# [Rows from a 3D scene dataset]
* Begin *

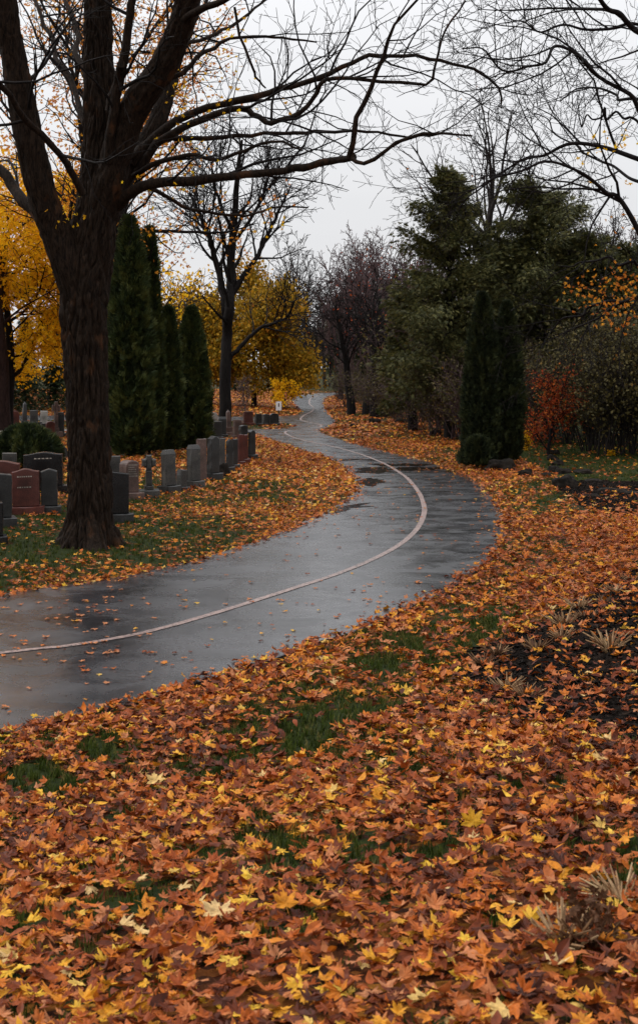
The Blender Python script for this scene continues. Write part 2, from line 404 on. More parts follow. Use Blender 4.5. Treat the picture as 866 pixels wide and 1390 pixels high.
green_spots = [(430, 962, .50), (395, 1012, .42), (130, 1022, .35), (40, 1062, .4), (395, 1168, .34), (470, 985, .35), (230, 1190, .22), (60, 1265, .35),
               (660, 832, .75), (600, 866, .6), (520, 884, .5), (560, 900, .35), (470, 1165, .2), (850, 1160, .18), (590, 1150, .2), (300, 1030, .28), (560, 1040, .2), (190, 1110, .18), (640, 805, .4),
               (745, 690, 1.0), (722, 672, 1.1), (705, 745, .9), (760, 655, 1.2), (690, 780, .6), (340, 1100, .2), (530, 905, .3), (845, 985, .25), (160, 1235, .22)]
gs = [(*list(at(a, b))[:2], r) for a, b, r in green_spots]
trunk_p = at(120, 742)
def litter(x, y, dr=None):
    """how much of the ground the fallen leaves cover, 0..1"""
    x = np.asarray(x, float); y = np.asarray(y, float)
    n = fbm(x, y, 1.1, 3); nh = fbm(x, y, 6.5, 15); n2 = fbm(x, y, .35, 61)
    lf = is_left(x, y)
    right = 1.0 - 2.6 * np.clip(nh * .6 + n * .4 - .53, 0, 1)
    for a, b, r in gs:
        q = ((x - a) / (r * .62)) ** 2 + ((y - b) / (r * 1.05)) ** 2
        right = right - (.90 * np.exp(-q * .42)) * np.clip(4.5 * (nh - .34), 0, 1)
    # cropped green lawn at the right behind the rocks
    right = np.where((y > 27) & (x > 5.1 + .0 * y) & (y < 60), right * .06 + .30 * np.clip(n - .52, 0, 1), right)
    right = np.where((y > 36) & (x < 4.6), np.clip(1.6 * (n + n2) - .95, .15, .95), right)
    left = .24 + 1.3 * (n - .45) + 2.0 * (nh - .47) + .5 * (n2 - .5)
    near_tree = np.exp(-(((x - trunk_p.x + .4) / 3.2) ** 2 + ((y - trunk_p.y + .8) / 2.7) ** 2))
    left = left - .60 * near_tree
    left = left + .40 * ss((y - 24) / 10)
    if dr is None: dr = road_dist(x, y)
    left = left + .55 * np.exp(-(np.clip(dr, 0, 9) / .7) ** 2) * ss((x + 5.5) / 2)
    left = np.where(y > 60, .75 + .6 * (n - .5), left)
    left = np.where((y > 54) & (y < 62) & (x < -.5), .22, left)
    d = np.where(lf, left, right)
    d = np.where(y > 140, .12, d)
    d = d * (1 - .66 * soil(x, y))
    return np.clip(d, 0, 1)

ys = np.concatenate([np.linspace(-6, 3, 30)[:-1], 3 * (1.0 + np.arange(0, 190) * 0.0) * np.exp(np.linspace(0, math.log(60), 190)) * 1.0, np.linspace(190, 420, 14), [600, 900, 1500, 2500, 4000]])
ys = np.concatenate([[-400, -60, -20], ys])
us = np.concatenate([[-60, -12, -4, -2, -1.2], np.linspace(-.8, .8, 221)[:], [1.2, 2, 4, 12, 60]])
yy, uu = np.meshgrid(ys, us, indexing='ij')
xx = uu * np.maximum(np.abs(yy) * .62 + 3.0, 5)
xf, yf = xx.ravel(), yy.ravel()
drg = road_dist(xf, yf)
zf = H(xf, yf, drg)
zf = np.where(drg < 0, -0.02, zf)
ga = MB(); nr, nc = xx.shape
i = np.arange(nr - 1)[:, None] * nc; j = np.arange(nc - 1)[None, :]
ga.add(np.stack([xf, yf, zf], 1), np.stack([i + j, i + j + 1, i + nc + j + 1, i + nc + j], -1).reshape(-1, 4))
ground = ga.build('ground', M['ground'])
tag(ground, kind='structure')
for nm, vals in (('litter', litter(xf, yf, drg)), ('soil', soil(xf, yf))):
    a = ground.data.attributes.new(nm, 'FLOAT', 'POINT'); a.data.foreach_set('value', vals.astype(np.float32))

# ------------------------------------------------------------------ path, line, puddles
def flat_poly(name, P, z, mat, thick=None):
    tri = tessellate_polygon([[Vector((p[0], p[1], 0)) for p in P]])
    mb = MB(); V = np.column_stack([P, np.full(len(P), z)])
    T = np.array(tri)
    a, b, c = P[T[:, 0]], P[T[:, 1]], P[T[:, 2]]
    cr = (b[:, 0] - a[:, 0]) * (c[:, 1] - a[:, 1]) - (b[:, 1] - a[:, 1]) * (c[:, 0] - a[:, 0])
    T[cr < 0] = T[cr < 0][:, ::-1]
    mb.add(V, T)
    if thick:
        n = len(P); V2 = np.vstack([V, V - [0, 0, thick]])
        mb.add(V2, [[i, (i + 1) % n, n + (i + 1) % n, n + i] for i in range(n)])
    return mb.build(name, mat, smooth=False)
path = tag(flat_poly('path', road_poly, 0.014, M['asphalt'], .06), kind='structure')
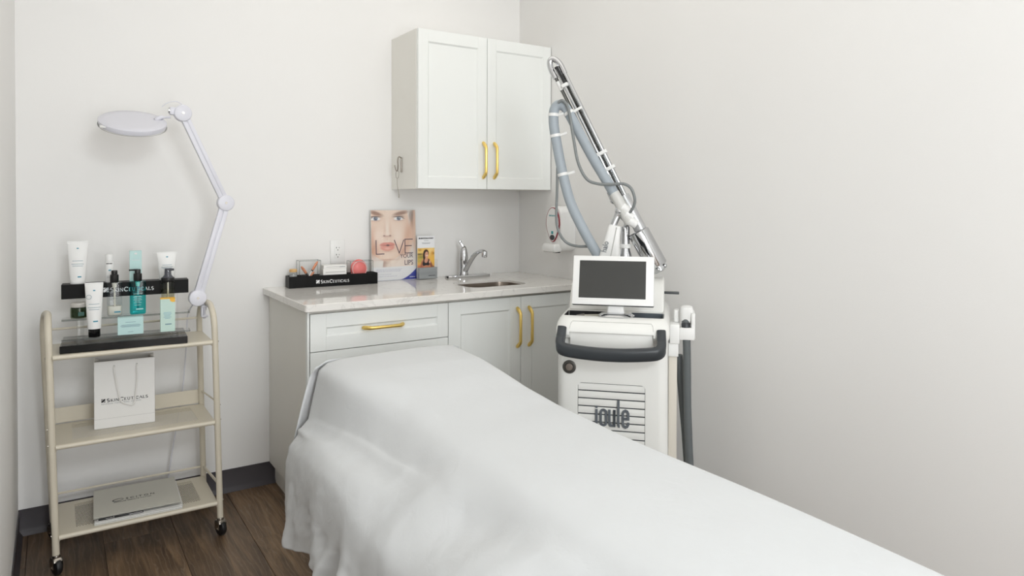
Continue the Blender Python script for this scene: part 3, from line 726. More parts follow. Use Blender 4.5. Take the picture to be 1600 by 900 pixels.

* End *

# [Aim]
Output the full set of records above without changing a word, and drop the images.

# [Reply to the exercise]
The Blender Python script for this scene continues. Write part 2, from line 404 on. More parts follow. Use Blender 4.5. Treat the picture as 866 pixels wide and 1390 pixels high.
green_spots = [(430, 962, .50), (395, 1012, .42), (130, 1022, .35), (40, 1062, .4), (395, 1168, .34), (470, 985, .35), (230, 1190, .22), (60, 1265, .35),
               (660, 832, .75), (600, 866, .6), (520, 884, .5), (560, 900, .35), (470, 1165, .2), (850, 1160, .18), (590, 1150, .2), (300, 1030, .28), (560, 1040, .2), (190, 1110, .18), (640, 805, .4),
               (745, 690, 1.0), (722, 672, 1.1), (705, 745, .9), (760, 655, 1.2), (690, 780, .6), (340, 1100, .2), (530, 905, .3), (845, 985, .25), (160, 1235, .22)]
gs = [(*list(at(a, b))[:2], r) for a, b, r in green_spots]
trunk_p = at(120, 742)
def litter(x, y, dr=None):
    """how much of the ground the fallen leaves cover, 0..1"""
    x = np.asarray(x, float); y = np.asarray(y, float)
    n = fbm(x, y, 1.1, 3); nh = fbm(x, y, 6.5, 15); n2 = fbm(x, y, .35, 61)
    lf = is_left(x, y)
    right = 1.0 - 2.6 * np.clip(nh * .6 + n * .4 - .53, 0, 1)
    for a, b, r in gs:
        q = ((x - a) / (r * .62)) ** 2 + ((y - b) / (r * 1.05)) ** 2
        right = right - (.90 * np.exp(-q * .42)) * np.clip(4.5 * (nh - .34), 0, 1)
    # cropped green lawn at the right behind the rocks
    right = np.where((y > 27) & (x > 5.1 + .0 * y) & (y < 60), right * .06 + .30 * np.clip(n - .52, 0, 1), right)
    right = np.where((y > 36) & (x < 4.6), np.clip(1.6 * (n + n2) - .95, .15, .95), right)
    left = .24 + 1.3 * (n - .45) + 2.0 * (nh - .47) + .5 * (n2 - .5)
    near_tree = np.exp(-(((x - trunk_p.x + .4) / 3.2) ** 2 + ((y - trunk_p.y + .8) / 2.7) ** 2))
    left = left - .60 * near_tree
    left = left + .40 * ss((y - 24) / 10)
    if dr is None: dr = road_dist(x, y)
    left = left + .55 * np.exp(-(np.clip(dr, 0, 9) / .7) ** 2) * ss((x + 5.5) / 2)
    left = np.where(y > 60, .75 + .6 * (n - .5), left)
    left = np.where((y > 54) & (y < 62) & (x < -.5), .22, left)
    d = np.where(lf, left, right)
    d = np.where(y > 140, .12, d)
    d = d * (1 - .66 * soil(x, y))
    return np.clip(d, 0, 1)

ys = np.concatenate([np.linspace(-6, 3, 30)[:-1], 3 * (1.0 + np.arange(0, 190) * 0.0) * np.exp(np.linspace(0, math.log(60), 190)) * 1.0, np.linspace(190, 420, 14), [600, 900, 1500, 2500, 4000]])
ys = np.concatenate([[-400, -60, -20], ys])
us = np.concatenate([[-60, -12, -4, -2, -1.2], np.linspace(-.8, .8, 221)[:], [1.2, 2, 4, 12, 60]])
yy, uu = np.meshgrid(ys, us, indexing='ij')
xx = uu * np.maximum(np.abs(yy) * .62 + 3.0, 5)
xf, yf = xx.ravel(), yy.ravel()
drg = road_dist(xf, yf)
zf = H(xf, yf, drg)
zf = np.where(drg < 0, -0.02, zf)
ga = MB(); nr, nc = xx.shape
i = np.arange(nr - 1)[:, None] * nc; j = np.arange(nc - 1)[None, :]
ga.add(np.stack([xf, yf, zf], 1), np.stack([i + j, i + j + 1, i + nc + j + 1, i + nc + j], -1).reshape(-1, 4))
ground = ga.build('ground', M['ground'])
tag(ground, kind='structure')
for nm, vals in (('litter', litter(xf, yf, drg)), ('soil', soil(xf, yf))):
    a = ground.data.attributes.new(nm, 'FLOAT', 'POINT'); a.data.foreach_set('value', vals.astype(np.float32))

# ------------------------------------------------------------------ path, line, puddles
def flat_poly(name, P, z, mat, thick=None):
    tri = tessellate_polygon([[Vector((p[0], p[1], 0)) for p in P]])
    mb = MB(); V = np.column_stack([P, np.full(len(P), z)])
    T = np.array(tri)
    a, b, c = P[T[:, 0]], P[T[:, 1]], P[T[:, 2]]
    cr = (b[:, 0] - a[:, 0]) * (c[:, 1] - a[:, 1]) - (b[:, 1] - a[:, 1]) * (c[:, 0] - a[:, 0])
    T[cr < 0] = T[cr < 0][:, ::-1]
    mb.add(V, T)
    if thick:
        n = len(P); V2 = np.vstack([V, V - [0, 0, thick]])
        mb.add(V2, [[i, (i + 1) % n, n + (i + 1) % n, n + i] for i in range(n)])
    return mb.build(name, mat, smooth=False)
path = tag(flat_poly('path', road_poly, 0.014, M['asphalt'], .06), kind='structure')
Continue the Blender Python script for this scene: part 3, from line 726. More parts follow. Use Blender 4.5. Take the picture to be 1600 by 900 pixels.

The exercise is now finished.